Home » Uncategorized » What You Want Is In The Limo (a Review)

What You Want Is In The Limo (a Review)

limo

Michael Walker has captured the exuberant excess that defined rock and rock decadence of the 1970s.  He makes the argument that 1973 was the year that these excesses completely overcame and destroyed the  ’60s peace/love era once and for all.

To illustrate this, Walker examines the 1973 big budget tours of three powerhouse bands: Alice Cooper, Led Zeppelin and the Who. All three came out with albums in 1973 that were watershed moments in their careers. 
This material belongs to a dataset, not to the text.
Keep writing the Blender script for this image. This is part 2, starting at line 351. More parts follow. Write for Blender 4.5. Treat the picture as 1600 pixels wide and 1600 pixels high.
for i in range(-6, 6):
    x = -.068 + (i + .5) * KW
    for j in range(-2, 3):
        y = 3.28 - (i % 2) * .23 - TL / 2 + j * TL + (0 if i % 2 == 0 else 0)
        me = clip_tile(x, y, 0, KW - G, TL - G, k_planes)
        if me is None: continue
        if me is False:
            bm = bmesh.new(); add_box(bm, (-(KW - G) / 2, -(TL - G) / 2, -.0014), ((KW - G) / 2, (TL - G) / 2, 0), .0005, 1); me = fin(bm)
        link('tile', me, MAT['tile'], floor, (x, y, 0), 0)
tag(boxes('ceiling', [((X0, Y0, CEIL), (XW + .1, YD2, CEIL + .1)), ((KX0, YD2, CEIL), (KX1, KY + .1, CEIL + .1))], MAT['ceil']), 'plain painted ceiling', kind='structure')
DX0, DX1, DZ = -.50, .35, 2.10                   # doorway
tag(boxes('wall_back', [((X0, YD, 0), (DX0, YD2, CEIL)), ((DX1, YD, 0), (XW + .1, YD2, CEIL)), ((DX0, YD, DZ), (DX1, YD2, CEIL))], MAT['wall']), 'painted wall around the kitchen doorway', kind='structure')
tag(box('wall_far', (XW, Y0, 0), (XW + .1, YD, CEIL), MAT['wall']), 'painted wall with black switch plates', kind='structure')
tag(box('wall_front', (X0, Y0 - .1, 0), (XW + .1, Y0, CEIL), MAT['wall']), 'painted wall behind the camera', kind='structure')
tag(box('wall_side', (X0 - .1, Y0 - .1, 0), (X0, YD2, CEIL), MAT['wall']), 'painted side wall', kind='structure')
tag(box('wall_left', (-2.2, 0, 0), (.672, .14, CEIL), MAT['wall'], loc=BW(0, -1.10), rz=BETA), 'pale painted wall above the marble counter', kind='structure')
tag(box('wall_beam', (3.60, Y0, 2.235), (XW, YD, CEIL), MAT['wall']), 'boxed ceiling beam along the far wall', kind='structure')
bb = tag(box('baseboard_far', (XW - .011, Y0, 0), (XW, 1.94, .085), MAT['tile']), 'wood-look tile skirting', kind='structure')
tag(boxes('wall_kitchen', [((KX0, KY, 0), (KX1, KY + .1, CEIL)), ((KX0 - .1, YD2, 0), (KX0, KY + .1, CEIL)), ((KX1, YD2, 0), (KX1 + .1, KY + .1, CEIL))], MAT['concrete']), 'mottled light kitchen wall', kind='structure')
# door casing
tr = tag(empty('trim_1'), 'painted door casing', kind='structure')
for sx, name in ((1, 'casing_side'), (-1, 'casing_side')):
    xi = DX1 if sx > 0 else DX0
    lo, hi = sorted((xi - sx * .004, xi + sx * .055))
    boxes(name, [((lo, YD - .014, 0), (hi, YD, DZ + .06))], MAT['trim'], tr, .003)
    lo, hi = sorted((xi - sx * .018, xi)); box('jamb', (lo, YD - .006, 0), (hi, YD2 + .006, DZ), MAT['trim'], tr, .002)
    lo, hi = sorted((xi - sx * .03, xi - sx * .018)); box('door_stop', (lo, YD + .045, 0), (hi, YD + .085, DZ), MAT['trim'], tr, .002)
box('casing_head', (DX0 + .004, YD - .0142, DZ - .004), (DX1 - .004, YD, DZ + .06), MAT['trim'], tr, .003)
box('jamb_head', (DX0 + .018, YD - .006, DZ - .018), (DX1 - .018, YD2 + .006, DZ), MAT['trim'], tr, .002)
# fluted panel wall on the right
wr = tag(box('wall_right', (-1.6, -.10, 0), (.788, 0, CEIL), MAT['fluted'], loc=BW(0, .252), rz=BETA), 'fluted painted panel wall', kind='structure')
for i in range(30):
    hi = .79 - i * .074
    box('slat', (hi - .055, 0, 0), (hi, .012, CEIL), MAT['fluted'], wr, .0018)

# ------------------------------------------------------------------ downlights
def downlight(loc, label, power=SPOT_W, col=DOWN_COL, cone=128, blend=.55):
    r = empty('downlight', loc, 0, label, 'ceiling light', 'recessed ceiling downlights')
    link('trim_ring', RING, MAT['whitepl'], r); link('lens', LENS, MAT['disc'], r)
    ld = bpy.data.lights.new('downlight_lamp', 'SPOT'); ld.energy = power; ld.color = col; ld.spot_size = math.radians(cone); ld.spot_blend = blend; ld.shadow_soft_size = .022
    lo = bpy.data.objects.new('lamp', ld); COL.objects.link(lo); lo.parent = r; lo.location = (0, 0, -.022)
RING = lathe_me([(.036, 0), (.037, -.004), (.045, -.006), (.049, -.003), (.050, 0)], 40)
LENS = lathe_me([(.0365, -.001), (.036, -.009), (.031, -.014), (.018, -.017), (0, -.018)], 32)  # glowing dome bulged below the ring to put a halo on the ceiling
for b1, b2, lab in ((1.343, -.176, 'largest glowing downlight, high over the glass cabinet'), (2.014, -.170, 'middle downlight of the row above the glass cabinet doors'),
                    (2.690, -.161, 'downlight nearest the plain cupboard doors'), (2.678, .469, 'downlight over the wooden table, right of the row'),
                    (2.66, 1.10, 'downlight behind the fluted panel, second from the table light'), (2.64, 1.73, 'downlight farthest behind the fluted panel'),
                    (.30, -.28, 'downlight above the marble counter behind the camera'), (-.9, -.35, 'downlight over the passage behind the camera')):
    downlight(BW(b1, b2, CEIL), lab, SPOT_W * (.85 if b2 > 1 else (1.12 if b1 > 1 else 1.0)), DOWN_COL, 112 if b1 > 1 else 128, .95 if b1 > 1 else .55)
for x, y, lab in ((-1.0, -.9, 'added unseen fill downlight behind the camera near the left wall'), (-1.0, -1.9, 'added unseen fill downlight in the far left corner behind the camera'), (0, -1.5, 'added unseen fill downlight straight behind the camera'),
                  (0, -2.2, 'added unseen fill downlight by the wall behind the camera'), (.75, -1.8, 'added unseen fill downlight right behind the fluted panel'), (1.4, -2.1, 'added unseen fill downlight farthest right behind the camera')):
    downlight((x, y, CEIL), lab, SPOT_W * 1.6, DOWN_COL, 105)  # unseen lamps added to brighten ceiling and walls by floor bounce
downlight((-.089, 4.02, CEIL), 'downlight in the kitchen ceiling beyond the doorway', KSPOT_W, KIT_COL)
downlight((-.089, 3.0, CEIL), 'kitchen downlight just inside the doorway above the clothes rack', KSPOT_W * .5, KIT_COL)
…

  • Billion Dollar Babies  launched Alice Cooper into the status of superstars and their subsequent tour changed live rock and roll forever.  
  • Led Zeppelin cemented their throne as the world’s greatest band while capturing America while supporting their new LP, Houses of the Holy.  
  • The Who was touring to support Pete Townshend’s ambitious Quadrophenia album/rock opera to mixed results.

So many of rock and roll’s touring stereotypes have their roots from those three tours – trashing of hotel rooms, back stage sex /drug parties, chartered jets, massive, elaborate stage shows, strong-arm tactics by managers versus promoters. Pete Townsend and Roger Daltry coming to blows backstage over the set list, Alice Cooper drinking a case of beer (American only, please) every day, followed by two bottles of Seagram’s VO each evening, Led Zeppelin’s ravaging of hundreds of under-aged girls across America … 

Other than Walker’s tendency to namedrop a bit too often, this is an immensely enjoyable read. It gives you a front row seat of the debauchery – backstage, on the plane and the bus, and in the hotel rooms.

My favorite tidbit concerns Glenn Buxton (guitar player for Alice Cooper). The 1973 tour ended the band – seventy dates in 90 days – while Cooper himself continued on as a solo artist. Buxton, the creator of the opening riff of Cooper’s massive hit, “School’s Out,” died in 1997 and his headstone contains a musical bar on which the guitar riff is engraved. A fitting memorial for a musician.